Pepe Navarro (1953-2022) es de Altea y lleva toda la vida allí, pero nadie le conoce por ese nombre sino por el de “Barranquí”; una personalidad activa, con cerca de cuarenta años dedicados a la restauración y a los líos culturales, incluyendo una heroica editorial de poesía.

Barranquí resume las dos esencias de lo mediterráneo: la dionisíaca encarnada en su pasión por la gastronomía, y la apolinea que transita en su faceta más cultural y pública.

Su proyecto culinario se inició hace décadas en El Cranc, un chiringuito al borde de la playa de guijarros de la Olla, dedicado al tinto de verano y al pescaíto frito. Con su pequeño barquito amarrado junto a las mesas. Luego puso en marcha la fiesta mayor de Altea: un castillo de fuegos artificiales desde el mar, mientras una banda sinfónica hacía resonar la música de Händel.
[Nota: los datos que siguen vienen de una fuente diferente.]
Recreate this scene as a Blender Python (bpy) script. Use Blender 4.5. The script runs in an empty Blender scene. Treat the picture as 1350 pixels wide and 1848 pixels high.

Así hasta que, justo al lado de su local, Julio Iglesias se puso a promocionar un hotel de lujo, el Villa Gadea. Entonces “Barranquí” abrió, en los jardines del hotel, la Olleta, cuyas terrazas se protegen cubiertas de carpas con tela de velamen y se despliegan entre pinos romanos sobre un promontorio que da al mar.

Un lugar paradisíaco, una atalaya gastronómica sobre la orilla de las culturas mediterráneas que, además, cuenta con un espacio para actuaciones en vivo y que promueve la copa de las tardes con ese punto sensual que da nuestra costa. La Olleta cuenta con una buena bodega y ha sofisticado su cocina, en la que ofrece crema de erizo, cebollas rellenas de carne o ensaladas de langosta… pero, sobre todo, plantea una variadísima culinaria del arroz, de la que se puede elegir cualquier alternativa en tres variantes: seca, melosa o caldosa. Arroces siempre impecables, con fondos jugosos y producto sincero.

Con Barranquí al pie del cañón.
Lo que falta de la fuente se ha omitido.